**AIM OF THE TASK**
Copy nothing but the text: reproduce each line of the listing exactly and leave the pictures out.

** START SOURCE MATERIAL **

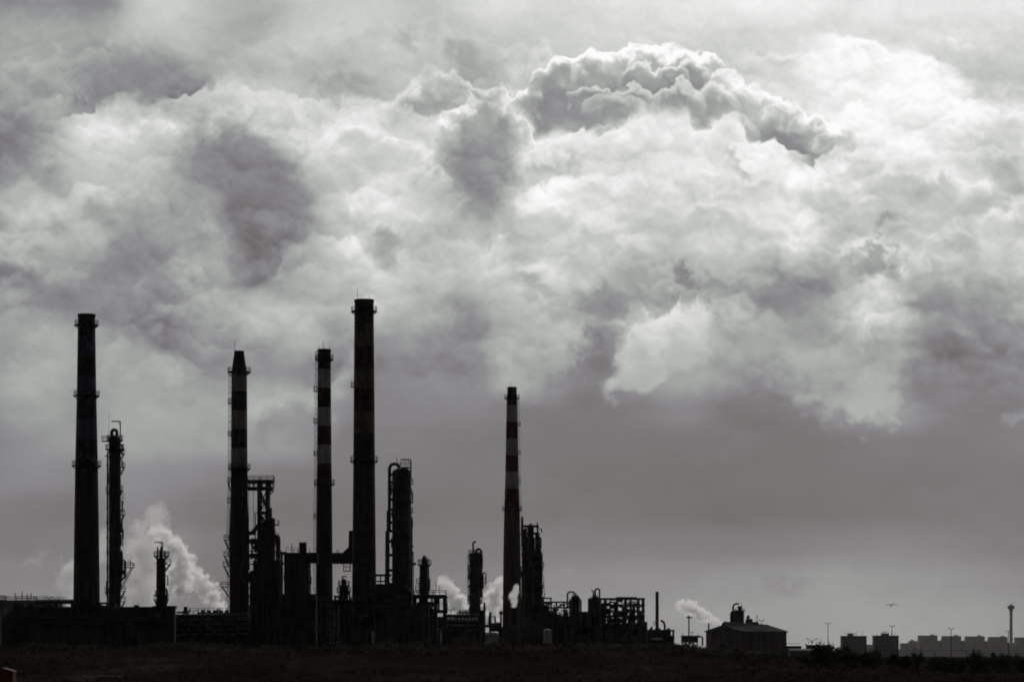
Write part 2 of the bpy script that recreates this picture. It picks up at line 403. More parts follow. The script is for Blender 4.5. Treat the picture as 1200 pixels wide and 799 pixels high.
M_TANK   = mat('grey tank paint', (.30, .30, .28), .6, streak=True)
M_CLAD   = mat('brown grey sheet cladding', (.12, .102, .095), .7, streak=True, var=.5, scale=.3)
M_ROOF   = mat('pale sheet metal roof', (.075, .073, .071), .9, 0)
M_DARKC  = mat('dark corrugated cladding', (.026, .024, .024), .8, streak=True)
M_PLAST  = mat('weathered apartment render', (.42, .39, .37), .9)
M_PLAST2 = mat('dark rendered block', (.11, .098, .09), .9)
M_GLASS  = mat('dark window glass', (.03, .032, .035), .2)
M_ORANGE = mat('orange hut paint', (.11, .026, .011), .7)
M_GALV   = mat('galvanised steel', (.28, .28, .28), .5, .5)
M_LEAF   = mat('dry dark foliage', (.060, .058, .035), .85, col2=(.035, .034, .022), scale=1.2)
M_BARK   = mat('bark', (.05, .042, .035), .9)
M_GRASS  = mat('dune grass', (.034, .030, .020), 1.0, col2=(.018, .016, .012), scale=.05)
M_BIRD   = mat('dark grey feathers', (.07, .06, .06), .8, scale=8)
M_PALE   = mat('pale concrete', (.45, .43, .40), .85)

# ---------------------------------------------------------------- mesh collector
class MB:
    def __init__(s): s.v, s.f, s.sm = [], [], []
    def add(s, vs_, fs, smooth_=False):
        o = len(s.v); s.v += [tuple(q) for q in vs_]
        s.f += [tuple(i + o for i in f) for f in fs]; s.sm += [smooth_] * len(fs)
    def box(s, c, d, rz=0.0):
        x, y, z = (k / 2 for k in d); co, si = math.cos(rz), math.sin(rz)
        vs_ = []
        for a in (-x, x):
            for b in (-y, y):
                for e in (-z, z): vs_.append((c[0] + a * co - b * si, c[1] + a * si + b * co, c[2] + e))
        s.add(vs_, [(0, 1, 3, 2), (4, 6, 7, 5), (0, 4, 5, 1), (2, 3, 7, 6), (0, 2, 6, 4), (1, 5, 7, 3)])
        return s
    def bar(s, p0, p1, w, h=None):
        return s.cyl(p0, p1, w / 2 * 1.414, (h or w) / 2 * 1.414, 4, sm=False)
    def cyl(s, p0, p1, r0, r1=None, n=12, cap=True, sm=True):
        r1 = r0 if r1 is None else r1
        p0, p1 = Vector(p0), Vector(p1); ax = (p1 - p0).normalized()
        a = ax.orthogonal().normalized() if abs(ax.z) < .99 else Vector((1, 0, 0))
        b = ax.cross(a).normalized(); a = b.cross(ax)
        vs_ = []; ph = math.pi / n
        for p, r in ((p0, r0), (p1, r1)):
            for i in range(n):
                t = 2 * math.pi * i / n + ph
                vs_.append(p + (a * math.cos(t) + b * math.sin(t)) * r)
        fs = [(i, (i + 1) % n, n + (i + 1) % n, n + i) for i in range(n)]
        s.add(vs_, fs, sm and n > 5)
        if cap:
            s.add(vs_[:n], [tuple(reversed(range(n)))]); s.add(vs_[n:], [tuple(range(n))])
        return s
    def tube(s, pts, r, n=6, closed=False):
        pts = [Vector(q) for q in pts]; m = len(pts); vs_ = []; prev = None
        for i, p in enumerate(pts):
            if closed: d = pts[(i + 1) % m] - pts[i - 1]
            else: d = pts[min(i + 1, m - 1)] - pts[max(i - 1, 0)]
            d.normalize()
            a = d.orthogonal().normalized() if prev is None else (prev - d * prev.dot(d)).normalized()
            prev = a; b = d.cross(a)
            rr = r[i] if isinstance(r, (list, tuple)) else r
            for k in range(n):
                t = 2 * math.pi * k / n
                vs_.append(p + (a * math.cos(t) + b * math.sin(t)) * rr)
        fs = []
        for i in range(m if closed else m - 1):
            j = (i + 1) % m
            for k in range(n): fs.append((i * n + k, i * n + (k + 1) % n, j * n + (k + 1) % n, j * n + k))
        s.add(vs_, fs, True)
        if not closed: s.add(vs_[:n], [tuple(reversed(range(n)))]); s.add(vs_[-n:], [tuple(range(n))])
        return s
    def lathe(s, c, prof, n=24, sm=True):
        vs_ = []
        for r, z in prof:
            for k in range(n):
                t = 2 * math.pi * k / n
                vs_.append((c[0] + r * math.cos(t), c[1] + r * math.sin(t), c[2] + z))
        fs = []
        for i in range(len(prof) - 1):
            for k in range(n): fs.append((i * n + k, i * n + (k + 1) % n, (i + 1) * n + (k + 1) % n, (i + 1) * n + k))
        s.add(vs_, fs, sm)
        if prof[0][0] > .01: s.add(vs_[:n], [tuple(reversed(range(n)))])
        if prof[-1][0] > .01: s.add(vs_[-n:], [tuple(range(n))])
        return s
    def prism(s, poly, axis):
        """poly: list of points, extruded by the vector axis"""
        n = len(poly); ax = Vector(axis); vs_ = [Vector(q) for q in poly] + [Vector(q) + ax for q in poly]
        s.add(vs_, [(i, (i + 1) % n, n + (i + 1) % n, n + i) for i in range(n)] + [tuple(reversed(range(n))), tuple(range(n, 2 * n))])
        return s
    def build(s, name, m, parent=None, kind=None):
        o0 = wloc(parent) if parent else Vector((0, 0, 0))
        me = bpy.data.meshes.new(name)
        me.from_pydata([(a - o0.x, b - o0.y, c - o0.z) for a, b, c in s.v], [], s.f)
        me.polygons.foreach_set('use_smooth', s.sm)
        me.materials.append(m); me.update()
        o = bpy.data.objects.new(name, me); COL.objects.link(o)
        if parent: o.parent = parent
        if kind: o['kind'] = kind
        return o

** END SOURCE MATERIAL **

**CORRECT OUTPUT**
Write part 2 of the bpy script that recreates this picture. It picks up at line 403. More parts follow. The script is for Blender 4.5. Treat the picture as 1200 pixels wide and 799 pixels high.
M_TANK   = mat('grey tank paint', (.30, .30, .28), .6, streak=True)
M_CLAD   = mat('brown grey sheet cladding', (.12, .102, .095), .7, streak=True, var=.5, scale=.3)
M_ROOF   = mat('pale sheet metal roof', (.075, .073, .071), .9, 0)
M_DARKC  = mat('dark corrugated cladding', (.026, .024, .024), .8, streak=True)
M_PLAST  = mat('weathered apartment render', (.42, .39, .37), .9)
M_PLAST2 = mat('dark rendered block', (.11, .098, .09), .9)
M_GLASS  = mat('dark window glass', (.03, .032, .035), .2)
M_ORANGE = mat('orange hut paint', (.11, .026, .011), .7)
M_GALV   = mat('galvanised steel', (.28, .28, .28), .5, .5)
M_LEAF   = mat('dry dark foliage', (.060, .058, .035), .85, col2=(.035, .034, .022), scale=1.2)
M_BARK   = mat('bark', (.05, .042, .035), .9)
M_GRASS  = mat('dune grass', (.034, .030, .020), 1.0, col2=(.018, .016, .012), scale=.05)
M_BIRD   = mat('dark grey feathers', (.07, .06, .06), .8, scale=8)
M_PALE   = mat('pale concrete', (.45, .43, .40), .85)

# ---------------------------------------------------------------- mesh collector
class MB:
    def __init__(s): s.v, s.f, s.sm = [], [], []
    def add(s, vs_, fs, smooth_=False):
        o = len(s.v); s.v += [tuple(q) for q in vs_]
        s.f += [tuple(i + o for i in f) for f in fs]; s.sm += [smooth_] * len(fs)
    def box(s, c, d, rz=0.0):
        x, y, z = (k / 2 for k in d); co, si = math.cos(rz), math.sin(rz)
        vs_ = []
        for a in (-x, x):
            for b in (-y, y):
                for e in (-z, z): vs_.append((c[0] + a * co - b * si, c[1] + a * si + b * co, c[2] + e))
        s.add(vs_, [(0, 1, 3, 2), (4, 6, 7, 5), (0, 4, 5, 1), (2, 3, 7, 6), (0, 2, 6, 4), (1, 5, 7, 3)])
        return s
    def bar(s, p0, p1, w, h=None):
        return s.cyl(p0, p1, w / 2 * 1.414, (h or w) / 2 * 1.414, 4, sm=False)
    def cyl(s, p0, p1, r0, r1=None, n=12, cap=True, sm=True):
        r1 = r0 if r1 is None else r1
        p0, p1 = Vector(p0), Vector(p1); ax = (p1 - p0).normalized()
        a = ax.orthogonal().normalized() if abs(ax.z) < .99 else Vector((1, 0, 0))
        b = ax.cross(a).normalized(); a = b.cross(ax)
        vs_ = []; ph = math.pi / n
        for p, r in ((p0, r0), (p1, r1)):
            for i in range(n):
                t = 2 * math.pi * i / n + ph
                vs_.append(p + (a * math.cos(t) + b * math.sin(t)) * r)
        fs = [(i, (i + 1) % n, n + (i + 1) % n, n + i) for i in range(n)]
        s.add(vs_, fs, sm and n > 5)
        if cap:
            s.add(vs_[:n], [tuple(reversed(range(n)))]); s.add(vs_[n:], [tuple(range(n))])
        return s
    def tube(s, pts, r, n=6, closed=False):
        pts = [Vector(q) for q in pts]; m = len(pts); vs_ = []; prev = None
        for i, p in enumerate(pts):
            if closed: d = pts[(i + 1) % m] - pts[i - 1]
            else: d = pts[min(i + 1, m - 1)] - pts[max(i - 1, 0)]
            d.normalize()
            a = d.orthogonal().normalized() if prev is None else (prev - d * prev.dot(d)).normalized()
            prev = a; b = d.cross(a)
            rr = r[i] if isinstance(r, (list, tuple)) else r
            for k in range(n):
                t = 2 * math.pi * k / n
                vs_.append(p + (a * math.cos(t) + b * math.sin(t)) * rr)
        fs = []
        for i in range(m if closed else m - 1):
            j = (i + 1) % m
            for k in range(n): fs.append((i * n + k, i * n + (k + 1) % n, j * n + (k + 1) % n, j * n + k))
        s.add(vs_, fs, True)
        if not closed: s.add(vs_[:n], [tuple(reversed(range(n)))]); s.add(vs_[-n:], [tuple(range(n))])
        return s
    def lathe(s, c, prof, n=24, sm=True):
        vs_ = []
        for r, z in prof:
            for k in range(n):
                t = 2 * math.pi * k / n
                vs_.append((c[0] + r * math.cos(t), c[1] + r * math.sin(t), c[2] + z))
        fs = []
        for i in range(len(prof) - 1):
            for k in range(n): fs.append((i * n + k, i * n + (k + 1) % n, (i + 1) * n + (k + 1) % n, (i + 1) * n + k))
        s.add(vs_, fs, sm)
        if prof[0][0] > .01: s.add(vs_[:n], [tuple(reversed(range(n)))])
        if prof[-1][0] > .01: s.add(vs_[-n:], [tuple(range(n))])
        return s
    def prism(s, poly, axis):
        """poly: list of points, extruded by the vector axis"""
        n = len(poly); ax = Vector(axis); vs_ = [Vector(q) for q in poly] + [Vector(q) + ax for q in poly]
        s.add(vs_, [(i, (i + 1) % n, n + (i + 1) % n, n + i) for i in range(n)] + [tuple(reversed(range(n))), tuple(range(n, 2 * n))])
        return s
    def build(s, name, m, parent=None, kind=None):
        o0 = wloc(parent) if parent else Vector((0, 0, 0))
        me = bpy.data.meshes.new(name)
        me.from_pydata([(a - o0.x, b - o0.y, c - o0.z) for a, b, c in s.v], [], s.f)
        me.polygons.foreach_set('use_smooth', s.sm)
        me.materials.append(m); me.update()
        o = bpy.data.objects.new(name, me); COL.objects.link(o)
        if parent: o.parent = parent
        if kind: o['kind'] = kind
        return o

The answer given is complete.